Earlier this week the Bob Brown Foundation and Markets for Change commissioned pamphlets claiming the state government had abandoned its plans for a 400,000 hectare reserve in favour of logging a wider area for "specialty timbers" only.
According to the information in the pamphlet, all 147 existing regional reserves would also be opened for logging.
The pamphlets were dropped in letterboxes in Launceston and Hobart on Thursday.
Bob Brown Foundation campaign manager Jenny Weber said the pamphlets exposed information that had been hidden in the new forestry bill.
"We've found by research and studying the bill that this issue goes a lot further than what was promised by the state government,"' she said yesterday.

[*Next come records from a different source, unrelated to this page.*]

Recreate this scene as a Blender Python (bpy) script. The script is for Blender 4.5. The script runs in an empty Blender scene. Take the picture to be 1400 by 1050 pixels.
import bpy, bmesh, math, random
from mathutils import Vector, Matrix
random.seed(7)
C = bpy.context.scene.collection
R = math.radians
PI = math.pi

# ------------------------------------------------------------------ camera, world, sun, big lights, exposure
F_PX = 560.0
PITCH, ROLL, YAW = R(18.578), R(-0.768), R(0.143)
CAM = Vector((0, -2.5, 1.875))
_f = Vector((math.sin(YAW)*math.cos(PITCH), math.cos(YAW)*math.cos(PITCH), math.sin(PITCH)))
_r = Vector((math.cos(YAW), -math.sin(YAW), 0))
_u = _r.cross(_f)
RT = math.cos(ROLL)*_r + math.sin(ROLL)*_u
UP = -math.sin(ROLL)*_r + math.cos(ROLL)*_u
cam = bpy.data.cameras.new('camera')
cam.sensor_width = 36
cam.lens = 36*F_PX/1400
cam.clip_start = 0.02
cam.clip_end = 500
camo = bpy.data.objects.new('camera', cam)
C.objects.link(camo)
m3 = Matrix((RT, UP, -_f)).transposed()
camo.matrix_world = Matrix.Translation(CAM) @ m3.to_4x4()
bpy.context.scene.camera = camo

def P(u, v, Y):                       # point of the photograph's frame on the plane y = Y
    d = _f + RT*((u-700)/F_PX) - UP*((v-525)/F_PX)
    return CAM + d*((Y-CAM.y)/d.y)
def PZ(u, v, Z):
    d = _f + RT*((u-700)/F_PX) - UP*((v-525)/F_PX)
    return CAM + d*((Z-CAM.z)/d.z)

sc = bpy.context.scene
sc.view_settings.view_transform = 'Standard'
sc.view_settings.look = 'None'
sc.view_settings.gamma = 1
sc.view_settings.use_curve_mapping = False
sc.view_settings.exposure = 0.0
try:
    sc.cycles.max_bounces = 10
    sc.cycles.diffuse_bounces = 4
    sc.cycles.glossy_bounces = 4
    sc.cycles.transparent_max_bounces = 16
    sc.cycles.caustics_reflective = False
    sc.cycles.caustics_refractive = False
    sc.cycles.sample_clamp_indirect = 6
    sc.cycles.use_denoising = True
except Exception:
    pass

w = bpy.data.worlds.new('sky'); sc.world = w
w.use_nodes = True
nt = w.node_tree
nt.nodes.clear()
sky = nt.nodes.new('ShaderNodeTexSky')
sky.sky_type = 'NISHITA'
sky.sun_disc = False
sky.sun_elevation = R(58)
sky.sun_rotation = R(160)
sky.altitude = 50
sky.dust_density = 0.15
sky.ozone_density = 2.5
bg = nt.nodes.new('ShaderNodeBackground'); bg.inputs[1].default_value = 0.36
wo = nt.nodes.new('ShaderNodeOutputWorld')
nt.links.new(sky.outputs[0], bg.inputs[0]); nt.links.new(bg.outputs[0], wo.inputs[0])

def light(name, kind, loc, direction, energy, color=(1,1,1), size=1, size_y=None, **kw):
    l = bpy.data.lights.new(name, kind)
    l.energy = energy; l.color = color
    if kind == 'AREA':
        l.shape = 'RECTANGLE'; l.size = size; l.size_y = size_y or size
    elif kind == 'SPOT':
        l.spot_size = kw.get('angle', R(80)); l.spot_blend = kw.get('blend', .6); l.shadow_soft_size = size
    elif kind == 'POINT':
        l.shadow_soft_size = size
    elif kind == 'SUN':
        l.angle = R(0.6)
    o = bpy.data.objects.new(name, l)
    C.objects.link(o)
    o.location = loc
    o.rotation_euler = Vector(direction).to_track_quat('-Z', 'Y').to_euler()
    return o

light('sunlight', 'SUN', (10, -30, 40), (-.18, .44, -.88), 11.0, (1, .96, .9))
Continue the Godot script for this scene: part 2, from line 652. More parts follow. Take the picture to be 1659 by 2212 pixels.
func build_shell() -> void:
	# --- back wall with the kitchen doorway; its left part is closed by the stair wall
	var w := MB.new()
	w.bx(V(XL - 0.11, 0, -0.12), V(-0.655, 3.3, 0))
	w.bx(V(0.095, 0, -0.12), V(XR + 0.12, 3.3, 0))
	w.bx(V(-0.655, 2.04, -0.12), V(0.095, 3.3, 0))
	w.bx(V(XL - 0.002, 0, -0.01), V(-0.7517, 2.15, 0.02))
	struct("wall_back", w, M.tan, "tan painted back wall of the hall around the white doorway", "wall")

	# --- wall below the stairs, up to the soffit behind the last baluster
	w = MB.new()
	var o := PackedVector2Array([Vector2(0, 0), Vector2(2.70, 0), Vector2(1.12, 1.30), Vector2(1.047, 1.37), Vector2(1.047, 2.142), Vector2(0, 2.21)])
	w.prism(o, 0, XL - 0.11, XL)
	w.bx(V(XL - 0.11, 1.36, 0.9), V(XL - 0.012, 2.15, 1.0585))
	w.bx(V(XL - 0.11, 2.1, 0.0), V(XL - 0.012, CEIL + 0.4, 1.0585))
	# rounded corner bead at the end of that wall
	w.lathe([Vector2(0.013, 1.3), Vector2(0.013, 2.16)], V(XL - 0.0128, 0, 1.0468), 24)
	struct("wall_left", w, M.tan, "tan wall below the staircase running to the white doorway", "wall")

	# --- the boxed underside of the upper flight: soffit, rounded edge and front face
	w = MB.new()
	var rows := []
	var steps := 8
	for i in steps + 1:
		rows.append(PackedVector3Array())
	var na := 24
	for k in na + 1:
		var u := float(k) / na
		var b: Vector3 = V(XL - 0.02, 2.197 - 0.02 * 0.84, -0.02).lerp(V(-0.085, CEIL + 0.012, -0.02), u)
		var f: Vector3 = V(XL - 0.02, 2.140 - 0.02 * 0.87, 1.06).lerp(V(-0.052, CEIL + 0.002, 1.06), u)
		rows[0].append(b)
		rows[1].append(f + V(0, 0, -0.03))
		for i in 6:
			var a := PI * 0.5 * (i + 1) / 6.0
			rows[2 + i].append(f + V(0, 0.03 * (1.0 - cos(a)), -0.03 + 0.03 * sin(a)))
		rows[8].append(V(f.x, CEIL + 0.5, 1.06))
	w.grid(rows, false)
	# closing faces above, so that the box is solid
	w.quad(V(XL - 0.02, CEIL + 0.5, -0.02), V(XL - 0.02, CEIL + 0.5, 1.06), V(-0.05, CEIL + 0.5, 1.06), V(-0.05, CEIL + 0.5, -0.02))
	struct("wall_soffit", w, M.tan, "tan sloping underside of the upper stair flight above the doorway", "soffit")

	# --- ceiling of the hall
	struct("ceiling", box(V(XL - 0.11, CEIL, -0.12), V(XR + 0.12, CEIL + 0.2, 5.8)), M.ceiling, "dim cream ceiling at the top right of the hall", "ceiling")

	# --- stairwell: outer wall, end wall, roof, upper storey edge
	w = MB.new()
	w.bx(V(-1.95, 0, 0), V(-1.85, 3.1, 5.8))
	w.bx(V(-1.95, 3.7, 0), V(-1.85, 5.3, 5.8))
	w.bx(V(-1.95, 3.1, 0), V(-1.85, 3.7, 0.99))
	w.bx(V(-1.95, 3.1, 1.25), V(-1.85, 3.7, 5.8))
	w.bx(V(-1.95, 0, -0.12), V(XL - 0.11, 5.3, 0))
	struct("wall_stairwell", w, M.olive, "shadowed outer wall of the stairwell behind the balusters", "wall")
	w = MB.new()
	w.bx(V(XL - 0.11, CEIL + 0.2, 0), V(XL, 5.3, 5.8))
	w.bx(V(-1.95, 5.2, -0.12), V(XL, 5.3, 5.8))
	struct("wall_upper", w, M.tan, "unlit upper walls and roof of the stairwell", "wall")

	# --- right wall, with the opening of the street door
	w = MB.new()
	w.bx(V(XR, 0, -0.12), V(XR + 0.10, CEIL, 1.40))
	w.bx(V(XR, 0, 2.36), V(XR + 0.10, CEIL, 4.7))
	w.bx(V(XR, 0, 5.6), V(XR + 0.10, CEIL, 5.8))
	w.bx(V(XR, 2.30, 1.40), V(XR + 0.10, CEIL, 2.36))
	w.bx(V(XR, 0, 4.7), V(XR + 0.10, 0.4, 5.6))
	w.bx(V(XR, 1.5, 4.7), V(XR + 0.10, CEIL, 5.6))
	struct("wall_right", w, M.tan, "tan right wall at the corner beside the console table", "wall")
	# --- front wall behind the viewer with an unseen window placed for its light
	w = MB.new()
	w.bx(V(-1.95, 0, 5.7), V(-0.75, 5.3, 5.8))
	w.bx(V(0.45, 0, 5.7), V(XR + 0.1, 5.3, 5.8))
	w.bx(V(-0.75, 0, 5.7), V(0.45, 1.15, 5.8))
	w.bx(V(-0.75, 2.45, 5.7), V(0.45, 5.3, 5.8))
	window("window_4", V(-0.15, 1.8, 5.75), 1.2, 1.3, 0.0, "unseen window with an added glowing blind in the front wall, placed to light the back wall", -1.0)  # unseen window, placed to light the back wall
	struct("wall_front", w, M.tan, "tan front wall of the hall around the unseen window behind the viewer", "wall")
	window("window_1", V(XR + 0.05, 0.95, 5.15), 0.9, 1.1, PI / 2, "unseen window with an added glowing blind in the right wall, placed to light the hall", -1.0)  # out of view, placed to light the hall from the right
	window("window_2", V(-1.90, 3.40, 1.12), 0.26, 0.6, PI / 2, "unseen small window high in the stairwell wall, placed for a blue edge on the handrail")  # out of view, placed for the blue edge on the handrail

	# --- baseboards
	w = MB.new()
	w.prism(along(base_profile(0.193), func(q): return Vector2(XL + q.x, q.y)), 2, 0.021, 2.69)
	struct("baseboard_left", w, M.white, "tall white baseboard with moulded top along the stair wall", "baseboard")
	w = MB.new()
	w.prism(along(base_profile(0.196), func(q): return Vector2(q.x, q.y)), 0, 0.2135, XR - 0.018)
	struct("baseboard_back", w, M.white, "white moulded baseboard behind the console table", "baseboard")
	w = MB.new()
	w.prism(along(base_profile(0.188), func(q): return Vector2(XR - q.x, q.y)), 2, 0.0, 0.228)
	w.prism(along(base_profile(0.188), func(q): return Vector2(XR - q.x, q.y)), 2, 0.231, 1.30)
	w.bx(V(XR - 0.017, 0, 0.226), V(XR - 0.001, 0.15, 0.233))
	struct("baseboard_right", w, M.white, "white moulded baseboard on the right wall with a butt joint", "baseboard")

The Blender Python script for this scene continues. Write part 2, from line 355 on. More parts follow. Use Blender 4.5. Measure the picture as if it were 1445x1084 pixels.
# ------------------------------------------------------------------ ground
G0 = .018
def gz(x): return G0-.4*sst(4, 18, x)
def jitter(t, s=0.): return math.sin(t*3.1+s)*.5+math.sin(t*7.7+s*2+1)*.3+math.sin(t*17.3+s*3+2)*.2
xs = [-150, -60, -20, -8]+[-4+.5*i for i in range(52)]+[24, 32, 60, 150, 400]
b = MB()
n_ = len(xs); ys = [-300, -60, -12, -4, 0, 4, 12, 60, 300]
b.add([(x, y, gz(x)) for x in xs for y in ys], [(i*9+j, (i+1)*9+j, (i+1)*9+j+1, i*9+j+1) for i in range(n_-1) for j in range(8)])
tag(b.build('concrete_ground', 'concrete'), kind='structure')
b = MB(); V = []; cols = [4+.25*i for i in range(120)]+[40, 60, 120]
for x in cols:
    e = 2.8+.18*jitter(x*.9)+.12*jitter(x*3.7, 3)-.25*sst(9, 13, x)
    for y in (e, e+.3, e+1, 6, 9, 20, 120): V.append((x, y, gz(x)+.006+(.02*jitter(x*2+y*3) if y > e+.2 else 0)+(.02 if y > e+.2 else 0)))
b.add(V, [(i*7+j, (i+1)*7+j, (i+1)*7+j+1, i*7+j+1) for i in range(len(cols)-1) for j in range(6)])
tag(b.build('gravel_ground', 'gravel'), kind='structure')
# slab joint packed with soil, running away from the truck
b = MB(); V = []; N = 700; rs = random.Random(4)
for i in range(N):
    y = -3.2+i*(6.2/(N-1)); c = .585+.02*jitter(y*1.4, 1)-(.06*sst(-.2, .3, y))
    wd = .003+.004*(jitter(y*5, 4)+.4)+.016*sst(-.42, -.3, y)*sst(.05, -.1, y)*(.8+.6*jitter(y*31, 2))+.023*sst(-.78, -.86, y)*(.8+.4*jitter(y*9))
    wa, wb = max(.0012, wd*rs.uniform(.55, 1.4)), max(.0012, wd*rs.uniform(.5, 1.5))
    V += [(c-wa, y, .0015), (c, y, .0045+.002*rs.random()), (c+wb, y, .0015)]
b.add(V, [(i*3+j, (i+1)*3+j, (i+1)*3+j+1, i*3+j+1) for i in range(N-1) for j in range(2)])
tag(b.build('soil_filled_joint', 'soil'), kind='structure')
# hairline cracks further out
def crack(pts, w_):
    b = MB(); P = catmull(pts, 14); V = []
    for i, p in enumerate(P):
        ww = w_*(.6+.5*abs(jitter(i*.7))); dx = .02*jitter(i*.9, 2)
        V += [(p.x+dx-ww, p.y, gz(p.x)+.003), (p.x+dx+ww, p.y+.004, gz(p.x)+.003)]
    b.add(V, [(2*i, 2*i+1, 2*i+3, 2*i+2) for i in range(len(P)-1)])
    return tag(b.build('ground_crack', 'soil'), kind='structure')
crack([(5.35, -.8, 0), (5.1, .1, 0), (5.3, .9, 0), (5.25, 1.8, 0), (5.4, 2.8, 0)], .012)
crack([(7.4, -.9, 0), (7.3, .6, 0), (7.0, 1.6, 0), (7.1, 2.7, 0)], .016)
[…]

"The idea is to put the info there for all residents to see and expose what's really in the bill.
"The intention is to say to Mr Hodgman that we don't want the 400,000 hectares abandoned, but we don't want 1.5 million hectares opened up for logging either - there has to be another way."'
Market for Change chief executive Peg Putt called the joint letterbox campaign the group's "most successful in recent memory".
"This has seriously hit a nerve," Ms Putt said.
"On our Facebook, when I last looked, we had about 32,000 people look at it and I know the Bob Brown Foundation has 100,000 views.
"The pickup on social media has certainly exceeded expectations. It's been our biggest social media campaign in recent memory, for sure."
But a spokesperson for Resource Minister Paul Harriss dismissed the information in the pamphlet and labelled the claims "demonstrably false".
"The Forestry Bill does not provide for native forest timber harvesting in any existing reserves," the spokesperson said.
"The Forestry Bill simply removes an inconsistency between the wording for management objectives and purposes of reservation for regional reserves and conservation areas, and also removes references to the Tasmanian Forests Agreement Act 2013, which will be repealed by the new legislation."
It remains unclear when a vote on the new forestry legislation will take place.